/---

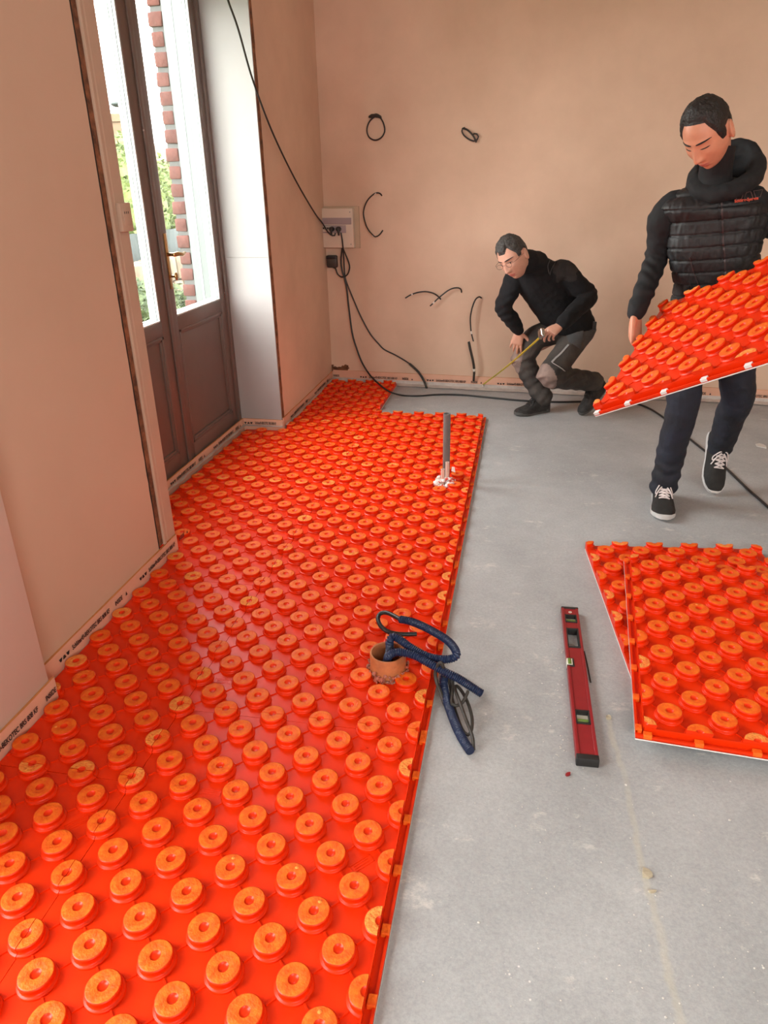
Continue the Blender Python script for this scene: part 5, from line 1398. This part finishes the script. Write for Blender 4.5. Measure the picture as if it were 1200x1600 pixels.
hc_ = V((0.783, 3.372, 0))
def hring(rw, rd, zf, zb_, n=28):
    return [hc_ + sA * (rw * math.sin(2 * PI * k / n)) + fA * (rd * math.cos(2 * PI * k / n)) + V((0, 0, (zf + zb_) / 2 + (zf - zb_) / 2 * math.cos(2 * PI * k / n) + 0.026 * math.sin(2 * PI * k / n))) for k in range(n)]
mb.tube(hring(0.108, 0.108, 1.482, 1.655), 0.023, 14, closed=True)
mb.tube(hring(0.114, 0.108, 1.476, 1.615), 0.034, 14, closed=True)
mb.tube(hring(0.112, 0.096, 1.478, 1.560), 0.036, 14, closed=True)
def w_hood(p, n): return 0.005 * noise.noise(p * 18) + 0.003 * noise.noise(p * 40)
hood, bvHd = remesh(mb, 0.006, 'hood', [JERSEY], manA, w_hood, smooth=3)
mb = MB().loft([(nk + V((0, 0.0, -0.06)), .095, .090, sA, -fA), (nk + V((-.01, -0.02, 0.0)), .072, .078, sA, -fA), (nk + V((-.02, -0.030, 0.045)), .064, .070, sA, -fA), (hd(0, 0.042, -0.088), .060, .064, sA, -fA)], n=24)
mb.build('shirt_collar', JERSEY, manA)
# quilted vest
VEST_P = 0.052
def w_vest(p, n):
    t = ((p.z - 0.10 * (p.x - 0.8)) / VEST_P) % 1.0
    front = 1.0
    seam = -0.0060 * math.exp(-((t - 0.5) / 0.060) ** 2)
    puff = 0.0026 * abs(math.sin(PI * (t - 0.5))) ** 0.6
    rip = 0.0034 * noise.noise(V((p.x * 46, p.y * 46, p.z * 16))) + 0.0022 * noise.noise(V((p.x * 90, p.y * 90, p.z * 26)))
    top = 1 - sstep(1.47, 1.52, p.z)
    return (seam + puff) * top + rip
mb = MB()  # unseen window added behind the camera, placed high to fill the walls with light
mb.loft([(A['waist'] - V((0, 0, .075)), .176, .128, sA, -fA, 2.3), (A['waist'], .172, .124, sA, -fA, 2.3), (A['chest'] - V((0, 0, .08)), .186, .130, sA, -fA, 2.4), (A['chest'] + V((0, 0, .02)), .200, .132, sA, -fA, 2.5),
         (A['neck'] - V((0.002, -.008, .085)), .206, .118, sA, -fA, 2.6), (A['neck'] - V((0, -.02, .035)), .168, .094, sA, -fA, 2.4), (A['neck'] + V((0, .02, .0)), .110, .078, sA, -fA), (A['neck'] + V((0, .02, .03)), .085, .068, sA, -fA)], n=36, sub=6)
vest, bvV = remesh(mb, 0.0050, 'quilted_vest', [NYLON], manA, w_vest, smooth=3)
strip_on(bvV, [(1126, 296), (1128, 330), (1130, 370), (1133, 425), (1134, 450)], 0.0035, 0.003, 'zip', ZIPM, vest)
strip_on(bvV, [(1121, 298), (1123, 330), (1125.5, 370), (1128, 425), (1129, 450)], 0.0016, 0.004, 'zip_piping', NYLON, vest)
p, n = hit(bvV, 1123, 300, 0.008)
if p: MB().tube([p, p + V((-0.012, -0.006, -0.020)), p + V((-0.022, -0.006, -0.036))], [.0035, .0030, .0034], 8, step=0.004, ends=True).build('zip_puller', ZIPM, vest)
p, n = hit(bvV, 1147, 317, 0.0)
if p:
    n = (fA + V((0.05, 0, 0.1))).normalized(); rt = V((0, 0, 1)).cross(n).normalized(); rt = (rt * 0.96 + V((0, 0, 0.13))).normalized()
    up = n.cross(rt)
    pp_ = p + n * 0.014
    put_text('Schlüter-Systems', 0.0155, pp_, rt, up, vest, name='embroidered_text', m=LOGO, squash=0.80)
    for k in range(3):
        c = pp_ + rt * (0.016 + 0.034 * k) + up * 0.008; sg = -1 if k == 1 else 1; w_, h_ = 0.016, 0.016
        q = [c - rt * w_ + up * (h_ * sg), c + rt * w_ + up * (h_ * sg), c + rt * w_ * .5 - up * (h_ * sg * .6), c - rt * w_ * .5 - up * (h_ * sg * .6)]
        q = [a + up * h_ * 0.6 if sg > 0 else a + up * h_ * 0.9 for a in q]
        MB().tube(q, 0.0009, 6, closed=True).build('embroidered_outline', LOGOG, vest)
for q in ([(1078, 440), (1081, 452), (1086, 462)], [(1074, 452), (1080, 446), (1090, 452)]):
    P = [hit(bvV, x, y, 0.008)[0] for x, y in q]
    if all(P): MB().tube(P, 0.003, 8, step=0.006).build('draw_cord', JERSEY, vest)
strip_on(bvV, [(1078, 402), (1084, 425), (1092, 445)], 0.0022, 0.003, 'pocket_zip', ZIPM, vest)

# ------------------------------------------------------------------ the squatting man
B = dict(neck=ony(836, 408, 4.90), chest=ony(853, 442, 4.99), waist=ony(876, 482, 5.08), pelvis=ony(892, 510, 5.13))
sB = V((0.90, 0.28, 0.10)).normalized()                      # his left
axB = (B['neck'] - B['pelvis']).normalized(); fB = sB.cross(axB).normalized()
if fB.y > 0: fB = -fB
TH_B = head_pose(802, 402, 4.74, math.radians(30), math.radians(31), math.radians(14), 1.08)
hb = lambda x, y, z: TH_B @ V((x, y, z))
shRb = ony(806, 432, 4.90); elRb = ony(787, 480, 4.86); wrRb = ony(811, 517, 4.95)
shLb = ony(882, 424, 4.93); elLb = ony(919, 464, 4.93); wrLb = ony(876, 509, 4.66)
hipRb = B['pelvis'] - sB * 0.09 + V((0, 0, -.02)); hipLb = B['pelvis'] + sB * 0.09 + V((0, -0.03, -.03))
knRb = ony(815, 560, 5.08); knLb = ony(856, 588, 4.82)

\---

TASK —
Copy the material above exactly and drop the pictures.

RESULT OF THE TASK —
Continue the Blender Python script for this scene: part 5, from line 1398. This part finishes the script. Write for Blender 4.5. Measure the picture as if it were 1200x1600 pixels.
hc_ = V((0.783, 3.372, 0))
def hring(rw, rd, zf, zb_, n=28):
    return [hc_ + sA * (rw * math.sin(2 * PI * k / n)) + fA * (rd * math.cos(2 * PI * k / n)) + V((0, 0, (zf + zb_) / 2 + (zf - zb_) / 2 * math.cos(2 * PI * k / n) + 0.026 * math.sin(2 * PI * k / n))) for k in range(n)]
mb.tube(hring(0.108, 0.108, 1.482, 1.655), 0.023, 14, closed=True)
mb.tube(hring(0.114, 0.108, 1.476, 1.615), 0.034, 14, closed=True)
mb.tube(hring(0.112, 0.096, 1.478, 1.560), 0.036, 14, closed=True)
def w_hood(p, n): return 0.005 * noise.noise(p * 18) + 0.003 * noise.noise(p * 40)
hood, bvHd = remesh(mb, 0.006, 'hood', [JERSEY], manA, w_hood, smooth=3)
mb = MB().loft([(nk + V((0, 0.0, -0.06)), .095, .090, sA, -fA), (nk + V((-.01, -0.02, 0.0)), .072, .078, sA, -fA), (nk + V((-.02, -0.030, 0.045)), .064, .070, sA, -fA), (hd(0, 0.042, -0.088), .060, .064, sA, -fA)], n=24)
mb.build('shirt_collar', JERSEY, manA)
# quilted vest
VEST_P = 0.052
def w_vest(p, n):
    t = ((p.z - 0.10 * (p.x - 0.8)) / VEST_P) % 1.0
    front = 1.0
    seam = -0.0060 * math.exp(-((t - 0.5) / 0.060) ** 2)
    puff = 0.0026 * abs(math.sin(PI * (t - 0.5))) ** 0.6
    rip = 0.0034 * noise.noise(V((p.x * 46, p.y * 46, p.z * 16))) + 0.0022 * noise.noise(V((p.x * 90, p.y * 90, p.z * 26)))
    top = 1 - sstep(1.47, 1.52, p.z)
    return (seam + puff) * top + rip
mb = MB()  # unseen window added behind the camera, placed high to fill the walls with light
mb.loft([(A['waist'] - V((0, 0, .075)), .176, .128, sA, -fA, 2.3), (A['waist'], .172, .124, sA, -fA, 2.3), (A['chest'] - V((0, 0, .08)), .186, .130, sA, -fA, 2.4), (A['chest'] + V((0, 0, .02)), .200, .132, sA, -fA, 2.5),
         (A['neck'] - V((0.002, -.008, .085)), .206, .118, sA, -fA, 2.6), (A['neck'] - V((0, -.02, .035)), .168, .094, sA, -fA, 2.4), (A['neck'] + V((0, .02, .0)), .110, .078, sA, -fA), (A['neck'] + V((0, .02, .03)), .085, .068, sA, -fA)], n=36, sub=6)
vest, bvV = remesh(mb, 0.0050, 'quilted_vest', [NYLON], manA, w_vest, smooth=3)
strip_on(bvV, [(1126, 296), (1128, 330), (1130, 370), (1133, 425), (1134, 450)], 0.0035, 0.003, 'zip', ZIPM, vest)
strip_on(bvV, [(1121, 298), (1123, 330), (1125.5, 370), (1128, 425), (1129, 450)], 0.0016, 0.004, 'zip_piping', NYLON, vest)
p, n = hit(bvV, 1123, 300, 0.008)
if p: MB().tube([p, p + V((-0.012, -0.006, -0.020)), p + V((-0.022, -0.006, -0.036))], [.0035, .0030, .0034], 8, step=0.004, ends=True).build('zip_puller', ZIPM, vest)
p, n = hit(bvV, 1147, 317, 0.0)
if p:
    n = (fA + V((0.05, 0, 0.1))).normalized(); rt = V((0, 0, 1)).cross(n).normalized(); rt = (rt * 0.96 + V((0, 0, 0.13))).normalized()
    up = n.cross(rt)
    pp_ = p + n * 0.014
    put_text('Schlüter-Systems', 0.0155, pp_, rt, up, vest, name='embroidered_text', m=LOGO, squash=0.80)
    for k in range(3):
        c = pp_ + rt * (0.016 + 0.034 * k) + up * 0.008; sg = -1 if k == 1 else 1; w_, h_ = 0.016, 0.016
        q = [c - rt * w_ + up * (h_ * sg), c + rt * w_ + up * (h_ * sg), c + rt * w_ * .5 - up * (h_ * sg * .6), c - rt * w_ * .5 - up * (h_ * sg * .6)]
        q = [a + up * h_ * 0.6 if sg > 0 else a + up * h_ * 0.9 for a in q]
        MB().tube(q, 0.0009, 6, closed=True).build('embroidered_outline', LOGOG, vest)
for q in ([(1078, 440), (1081, 452), (1086, 462)], [(1074, 452), (1080, 446), (1090, 452)]):
    P = [hit(bvV, x, y, 0.008)[0] for x, y in q]
    if all(P): MB().tube(P, 0.003, 8, step=0.006).build('draw_cord', JERSEY, vest)
strip_on(bvV, [(1078, 402), (1084, 425), (1092, 445)], 0.0022, 0.003, 'pocket_zip', ZIPM, vest)

# ------------------------------------------------------------------ the squatting man
B = dict(neck=ony(836, 408, 4.90), chest=ony(853, 442, 4.99), waist=ony(876, 482, 5.08), pelvis=ony(892, 510, 5.13))
sB = V((0.90, 0.28, 0.10)).normalized()                      # his left
axB = (B['neck'] - B['pelvis']).normalized(); fB = sB.cross(axB).normalized()
if fB.y > 0: fB = -fB
TH_B = head_pose(802, 402, 4.74, math.radians(30), math.radians(31), math.radians(14), 1.08)
hb = lambda x, y, z: TH_B @ V((x, y, z))
shRb = ony(806, 432, 4.90); elRb = ony(787, 480, 4.86); wrRb = ony(811, 517, 4.95)
shLb = ony(882, 424, 4.93); elLb = ony(919, 464, 4.93); wrLb = ony(876, 509, 4.66)
hipRb = B['pelvis'] - sB * 0.09 + V((0, 0, -.02)); hipLb = B['pelvis'] + sB * 0.09 + V((0, -0.03, -.03))
knRb = ony(815, 560, 5.08); knLb = ony(856, 588, 4.82)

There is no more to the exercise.